Na posesji funkcjonariusze zauważyli dwa tunele foliowe, a w nich oprócz pomidorów znaleźli 79 krzewów konopi indyjskich w różnych fazach wzrostu. Nielegalne rośliny miały od 60 do 220 cm wysokości. Część ściętych już krzewów schła na ziemi. Ponadto w trakcie przeszukania pokoi zajmowanych przez podejrzanych, funkcjonariusze zabezpieczyli kilkanaście szklanych słoików oraz foliowe torby z zawartością 1,5 kg suszu marihuany, a także haszysz i tabletki ecstasy - podkreśliła Karolina Górzna-Kustra, oficer prasowa KPP w Czarnkowie.
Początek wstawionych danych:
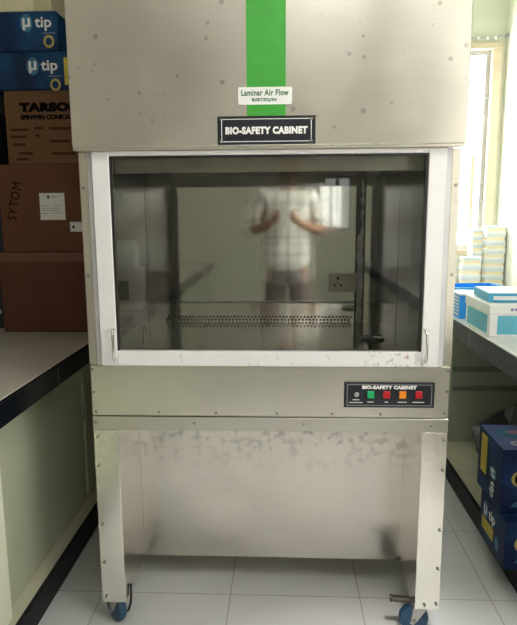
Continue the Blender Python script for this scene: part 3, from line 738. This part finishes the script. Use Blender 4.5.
stack(1.685, 2.79, .072, .06, .0665, 7, 'the tallest stack by the wall corner')
stack(1.565, 2.865, .042, .06, .062, 7, 'the narrow stack beside the tallest')
stack(1.475, 2.68, .068, .05, .077, 3, 'the short front stack')
stack(1.385, 2.87, .036, .05, .064, 4, 'the stack beside the cabinet edge')

# ------------------------------------------------------------------ seen only in the reflections
r = thing('bench_centrifuge', 'white bench centrifuge with rounded dark lid on the left counter', 'centrifuge', (-1.10, -1.85, CL), math.radians(80))
MB().box(-.2, .2, -.24, .24, .0125, .26, .03, 3).prism([(-.2, .24), (-.2, .36), (.0, .44), (.16, .40), (.2, .26)], -.2, .2, 'xz').build('housing', M['clear'], r, True)
MB().ell((.0, 0, .37), (.15, .15, .075)).build('lid', M['wingrey'], r, True)
bx(.2, .206, -.16, .16, .08, .2).build('control_face', M['plate_black'], r)
for a, b in ((-.15, -.19), (.15, -.19), (-.15, .19), (.15, .19)): MB().cyl((a, b, .0005), (a, b, .0125), .018).build('foot', M['iron'], r)

# ------------------------------------------------------------------ the photographer, behind the camera
K = 1 / S
def skin_mesh(chains, sub=2):
    """chains: lists of (point, radius); the first vertex of the first chain is the root; equal points are shared"""
    bm = bmesh.new(); lay = bm.verts.layers.skin.verify(); seen = {}
    for ci, ch in enumerate(chains):
        prev = None
        for p_, rad in ch:
            key = tuple(round(c_, 4) for c_ in p_)
            if key not in seen:
                v = bm.verts.new([c_ * K for c_ in p_]); v[lay].radius = (rad * K, rad * K); v[lay].use_root = (len(seen) == 0); seen[key] = v
            v = seen[key]
            if prev is not None and bm.edges.get((prev, v)) is None: bm.edges.new((prev, v))
            prev = v
    me = bpy.data.meshes.new('sk'); bm.to_mesh(me); bm.free()
    ob = bpy.data.objects.new('sk', me); COL.objects.link(ob)
    ob.modifiers.new('s', 'SKIN'); ss = ob.modifiers.new('u', 'SUBSURF'); ss.levels = sub; ss.render_levels = sub
    dg = bpy.context.evaluated_depsgraph_get(); out = bpy.data.meshes.new_from_object(ob.evaluated_get(dg))
    bpy.data.objects.remove(ob); bpy.data.meshes.remove(me); return out

px_, py_ = .02, -.30       # body centre relative to the camera (real metres), camera height 1.31
per = thing('person', 'standing person in a white checked shirt photographing the cabinet with a phone', 'person', (.0565 + px_ * K, -1.885 + py_ * K, 0))
ph = Vector((-px_, -py_ - .006, 1.310))     # the phone, in the person's frame
def V3(*a): return tuple(a)
sh = {s: V3(s * .175, .0, 1.45) for s in (-1, 1)}
el = {s: V3(s * .262, .06, 1.19) for s in (-1, 1)}
wr = {s: V3(ph.x + s * .085, ph.y - .055, 1.265) for s in (-1, 1)}
chains = [[((0, 0, .98), .135), ((0, .0, 1.12), .125), ((0, .0, 1.30), .145), ((0, -.005, 1.43), .115), ((0, 0, 1.50), .058), ((0, .012, 1.58), .055), ((0, .02, 1.64), .075)]]
for s in (-1, 1):
    chains.append([((0, -.005, 1.43), .115), (sh[s], .062), (el[s], .043), (wr[s], .027)])
    chains.append([((0, 0, .98), .135), ((s * .095, 0, .90), .090), ((s * .10, .01, .50), .056), ((s * .10, -.01, .28), .050), ((s * .10, -.02, .09), .038), ((s * .105, .07, .045), .036), ((s * .108, .15, .035), .030)])
body_me = skin_mesh(chains)
bmb = MB(); bmb.bm.from_mesh(body_me)
# head with nose, ears, brow
head = bmesh.new(); bmesh.ops.create_icosphere(head, subdivisions=4, radius=1.)
for v in head.verts:
    x, y, z = v.co
    jaw = 1 - .28 * max(0, -z) ** 1.3
    n = Vector((x * .076 * jaw, y * .097 * (1 - .12 * max(0, -z)), z * .118))
    if y > .6: n.y += .026 * math.exp(-((x / .16) ** 2)) * math.exp(-(((z + .16) / .20) ** 2))          # nose
    if y > .5: n.y -= .007 * math.exp(-(((abs(x) - .38) / .16) ** 2)) * math.exp(-((z / .13) ** 2))        # eye sockets
    if y > .5: n.y += .007 * math.exp(-((x / .3) ** 2)) * math.exp(-(((z + .80) / .16) ** 2))              # chin
    v.co = (n + Vector((0, .025, 1.665))) * K
bmb.merge(head)
for s in (-1, 1): bmb.ell((s * .077 * K, .02 * K, 1.655 * K), (.010 * K, .020 * K, .030 * K), 12, 8)
# hands: palm and five unequal bent fingers curled round the phone
for s in (-1, 1):
    w0 = Vector(wr[s]); side = Vector((ph.x + s * .043, ph.y - .012, 1.30))
    palm = Vector((ph.x + s * .062, ph.y - .028, 1.305))
    hm = skin_mesh([[(tuple(w0), .026), (tuple((w0 + palm) / 2), .030), (tuple(palm), .030), (tuple(palm + Vector((-s * .002, .004, .028))), .024)]], 2)
    bmb.bm.from_mesh(hm)
    for i, (dz, L) in enumerate(((.036, 1.0), (.014, 1.08), (-.008, 1.0), (-.028, .80))):
        b0 = palm + Vector((s * .004, .002, dz)); b1 = b0 + Vector((-s * .006, .030 * L, .006)); b2 = b1 + Vector((-s * .022 * L, .014, .003)); b3 = b2 + Vector((-s * .020 * L, .000, .002))
        b1.y = min(b1.y, ph.y + .004)
        b2.y = b3.y = ph.y + .0005 - .0 ; b2.x = ph.x + s * .052; b3.x = ph.x + s * .0475
        bmb.bm.from_mesh(skin_mesh([[(tuple(b0), .0095), (tuple(b1), .0088), (tuple(b2), .0078), (tuple(b3), .0068)]], 1))
    t0 = palm + Vector((-s * .004, -.012, -.004)); t1 = t0 + Vector((-s * .012, -.006, .030)); t2 = t1 + Vector((-s * .020, .004, .022)); 
    bmb.bm.from_mesh(skin_mesh([[(tuple(t0), .012), (tuple(t1), .0105), (tuple(t2), .0085)]], 1))
bd = bmb.build('body', M['skin'], per, True)
for s in (-1, 1):
    MB().ell((s * .030 * K, .112 * K, 1.667 * K), (.013 * K, .008 * K, .008 * K), 14, 10).build('eye', M['eye'], per, True)
    MB().ell((s * .030 * K, .1185 * K, 1.667 * K), (.006 * K, .003 * K, .006 * K), 12, 8).build('iris', M['hair'], per, True)
    MB().tube([((s * .014) * K, .118 * K, 1.688 * K), (s * .030 * K, .118 * K, 1.693 * K), (s * .048 * K, .106 * K, 1.687 * K)], .004 * K).build('eyebrow', M['hair'], per, True)
MB().ell((0, .117 * K, 1.607 * K), (.024 * K, .008 * K, .008 * K), 14, 8).build('mouth', M['lip'], per, True)
hr = bmesh.new(); bmesh.ops.create_icosphere(hr, subdivisions=4, radius=1.)
bmesh.ops.delete(hr, geom=[v for v in hr.verts if v.co.z < (.35 if v.co.y > .25 else (-.1 if v.co.y > -.2 else -.55))], context='VERTS')
for v in hr.verts: v.co = Vector((v.co.x * .084, v.co.y * .105 + .02, v.co.z * .130 + 1.668)) * K
g = bmesh.ops.solidify(hr, geom=hr.faces[:], thickness=.008)
b = MB(); b.merge(hr); b.build('hair', M['hair'], per, True)
# shirt and trousers follow the body a little outside it
sc_ = [[((0, .0, .86), .150), ((0, .0, 1.0), .148), ((0, .0, 1.14), .140), ((0, .0, 1.30), .158), ((0, -.005, 1.43), .128), ((0, 0, 1.485), .072)]]
for s in (-1, 1):
    m_ = tuple(Vector(sh[s]).lerp(Vector(el[s]), .95))
    sc_.append([((0, -.005, 1.43), .128), (sh[s], .078), (m_, .066)])
shm = skin_mesh(sc_)
for v in shm.vertices:
    if v.co.z < 1.44 * K and abs(v.co.x) < .20 * K: v.co.x *= 1 + .30 * min(1, (1.44 * K - v.co.z) / (.15 * K))
link('shirt', shm, per, True).data.materials.append(M['shirt'])
tr = [[((0, 0, .96), .142), ((0, 0, .92), .142)]]
for s in (-1, 1): tr.append([((0, 0, .92), .142), ((s * .095, 0, .86), .102), ((s * .10, .01, .50), .074), ((s * .10, -.01, .28), .068), ((s * .10, -.015, .09), .062)])
link('trousers', skin_mesh(tr), per, True).data.materials.append(M['trousers'])
for s in (-1, 1):
    b = MB(); b.ell((s * .106 * K, .07 * K, .045 * K), (.048 * K, .135 * K, .0445 * K)); b.build('shoe', M['shoe'], per, True)
r = tag(MB().box(-.037 * K, .037 * K, -.008 * K, .0, -.075 * K, .075 * K, .002, 2).build('phone', M['phone']), 'silver phone held up in both hands by the person', 'phone')
r.location = (.0565, -1.885 - .004, 1.489)

# ------------------------------------------------------------------ bring everything to real size
done = set()
for o in list(SC.objects):
    o.location = o.location * S
    if o.type == 'MESH' and o.data.name not in done:
        done.add(o.data.name)
        o.data.transform(Matrix.Scale(S, 4))

# ------------------------------------------------------------------ camera
cam = bpy.data.cameras.new('camera'); co = bpy.data.objects.new('camera', cam); COL.objects.link(co)
pi_, ya, ro = .1635, .0457, -.0064
fw = Vector((-math.sin(ya) * math.cos(pi_), math.cos(ya) * math.cos(pi_), -math.sin(pi_)))
ri = Vector((math.cos(ya), math.sin(ya), 0)); up = ri.cross(fw)
r2 = ri * math.cos(ro) + up * math.sin(ro); u2 = -ri * math.sin(ro) + up * math.cos(ro)
R3 = Matrix((r2, u2, -fw)).transposed()
co.matrix_world = Matrix.Translation(Vector((.0565, -1.885, 1.489)) * S) @ R3.to_4x4()
cam.sensor_fit = 'VERTICAL'; cam.sensor_height = 24.; cam.lens = 585 / 625 * 24.; cam.clip_start = .004
SC.camera = co

# ------------------------------------------------------------------ light and view
wd = bpy.data.worlds.new('world'); SC.world = wd; wd.use_nodes = True
bg = wd.node_tree.nodes['Background']; bg.inputs[0].default_value = (.85, .92, 1., 1); bg.inputs[1].default_value = .6
SC.view_settings.view_transform = 'Standard'; SC.view_settings.look = 'None'; SC.view_settings.gamma = 1.; SC.view_settings.use_curve_mapping = False
SC.view_settings.exposure = .68
SC.cycles.use_denoising = True
SC.cycles.max_bounces = 10; SC.cycles.diffuse_bounces = 6; SC.cycles.glossy_bounces = 6; SC.cycles.transparent_max_bounces = 12
SC.cycles.sample_clamp_indirect = 6.
SC.cycles.caustics_reflective = True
Czarnorynkowa wartość przechwyconych narkotyków oszacowana została na ok. 100 tys. zł.
Znalezione narkotyki trafiły do policyjnego depozytu, natomiast "ogrodnicy" na komendę. Podczas przesłuchania przyznali się do stawianych im zarzutów. Zgodnie z ustawą o przeciwdziałaniu narkomanii grozi im kara do kilku lat pozbawienia wolności.